Sunday, October 4th, 2009

Despite of what TV makes us believe about scientists (and in particular about physicists), several of us, like a great percentage of the world population, are very much passionate about sports.  In my case, although I enjoy other disciplines as well, football (soccer) occupies a special place in my life.  In fact, I was very happy I was invited to participate in the CERN’s futsal tournament this year.  My team, “El Equipo-A”,  just played its first game last week against the defending champions.  Having not played more than twice with each other before, we did really good for the first game; our rivals were very lucky to tie the game at the end! 😉  It is a lot of fun…

I bring all this up because last week it was announced that Rio de Janeiro will host the 2016 Summer Olympics and Paralympics.  Earlier, FIFA had announced that Brazil will host the 2014 FIFA World Cup as well.  Being South American, I am, of course, very excited for my continent and I entertained the idea of going there to work for a few years (for “those” years 🙂 ).
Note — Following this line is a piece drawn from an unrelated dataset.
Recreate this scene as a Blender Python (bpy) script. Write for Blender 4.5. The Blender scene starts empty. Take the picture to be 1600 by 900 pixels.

But there is a little problem.  I found this web page, after a quick Google search for particle accelerators, which basically tells me that there is no particle colliders in the South American continent, and just a couple of very small particle accelerators for condensed matter research.  My first thought was: quick!! we need to build a particle collider in Rio soon 🙂 !

Science (collider physics in particular) and the Olympics usually have common (luckily not many) detractors.  They say that we should not spend that much money doing these activities while there are starving kids in the world.  Of course, those who think this way seem not to understand their own humanity and also are a little confused.  Why do we compete in sports? Why do humans pursue the understanding of how things work at most elementary level?  Maybe there is not a very simple answer to these questions, but I am sure the majority of us sense the need of such activities for achieving a better civilization, a better society, and above all, to improve our own humanity.

Since the (my) perfect world, in which there would be one cutting-edge particle collider at least in each continent, is not possible for the moment, my plans for working in Rio during the exciting sporty times might not become true.  At the same time, I realize how lucky I am to be at CERN right now and be part of the extraordinary LHC adventure.

TAGLINE: The amount of money spent on the LHC is just a fraction of the money spent in organizing a Summer Olympics.  Moreover, the total money put into these activities is a very small fraction of the yearly amount spent in weapons in the world.